We believe that Jesus feeds us with Himself without the bread literally
becoming the body, blood, soul, and divinity of Christ. We believe the bread and cup are
representative of Jesus’s real presence with us and that this sacrament is more
than just a memorial ordinance. We
affirm that in this meal, the power of Christ is transferred to us. That being said, we welcome all baptized
believers to the table because we believe in the one body of Christ, and the
one holy, catholic, and apostolic Church, and because the table does not belong
to Trinity Presbyterian Church, but to Jesus Christ, who invites His own to
come.
So how do we eat Jesus’s flesh if we do
not believe the bread and cup literally become His body, blood, soul and
divinity? How do we eat Jesus’s flesh
and drink His blood if not literally? First,
Jesus says it starts with God the Father.
We can’t even begin to do this if God hasn’t drawn us to Jesus
first. Second, most of us do not eat
things while they are still alive. Even
if you eat something raw, you want it dead first. Once again, we see Jesus referring to His
sacrificial death. In verse 51, He says,
“And the bread also which I shall give for the life of the world is My flesh.” German theologian A. Schlatter taught. “What
we have to do with His flesh and blood is not chew and swallow, but that we
recognize in His crucified body and poured out blood the ground of our life,
that we hang our faith and hope on that body and blood, and draw from there our
thinking and willing.” We unit our lives
to Christ’s; for we have no life without Jesus.

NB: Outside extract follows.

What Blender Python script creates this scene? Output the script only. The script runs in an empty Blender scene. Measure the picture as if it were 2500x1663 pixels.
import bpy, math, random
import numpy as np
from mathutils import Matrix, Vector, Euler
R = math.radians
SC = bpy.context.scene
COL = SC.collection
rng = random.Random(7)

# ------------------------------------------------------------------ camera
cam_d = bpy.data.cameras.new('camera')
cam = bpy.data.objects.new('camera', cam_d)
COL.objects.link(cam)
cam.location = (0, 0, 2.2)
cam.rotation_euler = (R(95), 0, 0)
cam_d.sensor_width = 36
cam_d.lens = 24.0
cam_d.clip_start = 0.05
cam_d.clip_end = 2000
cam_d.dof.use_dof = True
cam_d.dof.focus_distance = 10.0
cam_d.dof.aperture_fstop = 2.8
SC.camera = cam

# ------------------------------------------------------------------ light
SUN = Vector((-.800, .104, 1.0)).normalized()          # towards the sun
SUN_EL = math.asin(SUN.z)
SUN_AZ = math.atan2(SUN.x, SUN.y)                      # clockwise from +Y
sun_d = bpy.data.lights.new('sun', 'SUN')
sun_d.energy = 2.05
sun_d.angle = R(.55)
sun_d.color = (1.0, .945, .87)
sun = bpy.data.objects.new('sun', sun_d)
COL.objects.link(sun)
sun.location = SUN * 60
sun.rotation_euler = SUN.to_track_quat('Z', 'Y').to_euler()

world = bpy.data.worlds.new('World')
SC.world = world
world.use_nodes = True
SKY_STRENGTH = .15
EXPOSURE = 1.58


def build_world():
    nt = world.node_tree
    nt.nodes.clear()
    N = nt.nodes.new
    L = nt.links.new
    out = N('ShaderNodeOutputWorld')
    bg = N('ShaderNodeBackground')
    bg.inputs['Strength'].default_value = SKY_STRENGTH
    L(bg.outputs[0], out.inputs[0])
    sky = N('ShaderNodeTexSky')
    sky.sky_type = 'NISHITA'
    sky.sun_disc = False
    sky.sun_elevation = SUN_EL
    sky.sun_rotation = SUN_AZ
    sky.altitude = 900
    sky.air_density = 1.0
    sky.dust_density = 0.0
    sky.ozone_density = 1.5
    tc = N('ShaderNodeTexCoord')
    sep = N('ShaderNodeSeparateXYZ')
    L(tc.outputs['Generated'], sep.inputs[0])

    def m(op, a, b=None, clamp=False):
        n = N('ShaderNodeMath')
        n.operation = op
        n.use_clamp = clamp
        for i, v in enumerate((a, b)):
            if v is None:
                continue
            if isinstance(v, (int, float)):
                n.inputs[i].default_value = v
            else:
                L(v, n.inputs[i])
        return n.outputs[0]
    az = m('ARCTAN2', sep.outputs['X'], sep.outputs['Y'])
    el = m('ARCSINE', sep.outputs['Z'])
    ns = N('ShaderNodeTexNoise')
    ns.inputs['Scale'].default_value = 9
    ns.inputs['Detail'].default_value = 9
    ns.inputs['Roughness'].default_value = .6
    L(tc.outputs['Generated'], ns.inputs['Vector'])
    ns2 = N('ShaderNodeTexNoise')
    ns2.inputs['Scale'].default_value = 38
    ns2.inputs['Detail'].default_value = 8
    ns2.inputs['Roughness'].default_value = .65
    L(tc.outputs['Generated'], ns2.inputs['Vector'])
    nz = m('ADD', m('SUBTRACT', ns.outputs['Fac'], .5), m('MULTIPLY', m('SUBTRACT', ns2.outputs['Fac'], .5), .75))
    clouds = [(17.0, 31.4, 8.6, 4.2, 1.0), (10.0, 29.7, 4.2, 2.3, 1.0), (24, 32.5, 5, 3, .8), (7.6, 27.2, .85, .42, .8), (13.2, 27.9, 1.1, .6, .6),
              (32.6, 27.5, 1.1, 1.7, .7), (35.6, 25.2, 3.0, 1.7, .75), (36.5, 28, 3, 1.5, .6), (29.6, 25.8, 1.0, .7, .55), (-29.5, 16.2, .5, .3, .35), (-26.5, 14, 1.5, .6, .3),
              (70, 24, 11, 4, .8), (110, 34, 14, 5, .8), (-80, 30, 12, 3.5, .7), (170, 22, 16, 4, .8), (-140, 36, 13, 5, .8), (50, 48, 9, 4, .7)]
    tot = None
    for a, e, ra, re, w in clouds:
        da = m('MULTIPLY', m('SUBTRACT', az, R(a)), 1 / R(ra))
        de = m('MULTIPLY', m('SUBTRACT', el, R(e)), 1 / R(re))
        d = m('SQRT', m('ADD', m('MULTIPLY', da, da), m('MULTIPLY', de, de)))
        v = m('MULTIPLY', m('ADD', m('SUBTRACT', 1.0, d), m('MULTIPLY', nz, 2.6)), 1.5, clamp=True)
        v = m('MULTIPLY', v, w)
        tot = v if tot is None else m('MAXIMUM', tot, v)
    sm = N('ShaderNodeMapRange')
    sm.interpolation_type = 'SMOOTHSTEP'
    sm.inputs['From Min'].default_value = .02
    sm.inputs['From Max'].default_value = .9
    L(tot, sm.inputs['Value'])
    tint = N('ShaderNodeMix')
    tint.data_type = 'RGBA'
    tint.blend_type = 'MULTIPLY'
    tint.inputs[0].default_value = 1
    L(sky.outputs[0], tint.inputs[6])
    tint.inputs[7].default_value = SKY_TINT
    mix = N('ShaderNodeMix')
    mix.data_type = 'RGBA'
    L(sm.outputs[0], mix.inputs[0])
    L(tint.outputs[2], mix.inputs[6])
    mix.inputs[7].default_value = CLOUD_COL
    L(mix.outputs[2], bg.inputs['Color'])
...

Friends, to eat and drink of Jesus is to depend on Jesus for your very
life. And it is to do the will of
Jesus. When the disciples came back with
lunch for Jesus and saw Him at the well with the woman running away, they
wondered if He had eaten, but He replied, “My food is to do the will of the One
who sent Me.” In John 6:38, Jesus
affirms, “For I have come down from heaven, not to do My own will, but the will
of Him who sent Me.” As Jesus did the
will of the Father, He was satisfied and lacked nothing. In verses 56-57, Jesus says, The one who eats
My flesh and drinks My blood abides in Me and I in Him. As the living Father sent e, and I live
because of the Father, so the one who eats Me will also live because of
Me. St. Ignatius of Antioch equated
eating Jesus’s flesh and drinking His blood to being united with Him through
martyrdom. St. Ignatius was bishop of
the church in which the apostle Paul was discipled, not during Paul’s time, but
shortly after as He was martyred in 110 AD.
Knowing he was going to be executed, St. Ignatius wrote to the Roman
church:
I have no delight in corruptible food, nor in the
pleasures of this life. I desire the bread of God, the heavenly bread, the
bread of life, which is the flesh of Jesus Christ, the Son of God, who became
afterwards of the seed of David and Abraham; and I desire the drink of God,
namely His blood, which is incorruptible love and eternal life.
In
these last days of his life, St. Ignatius declared that Jesus was everything to
Him. He needed nothing but Jesus nor was
there anything that mattered but Jesus. To
do Jesus’s will is enough. Follow
Jesus. Finish His work of being and
making disciples. Embrace the way of the
cross for the promise is eternal life and resurrection! May Jesus be everything to you.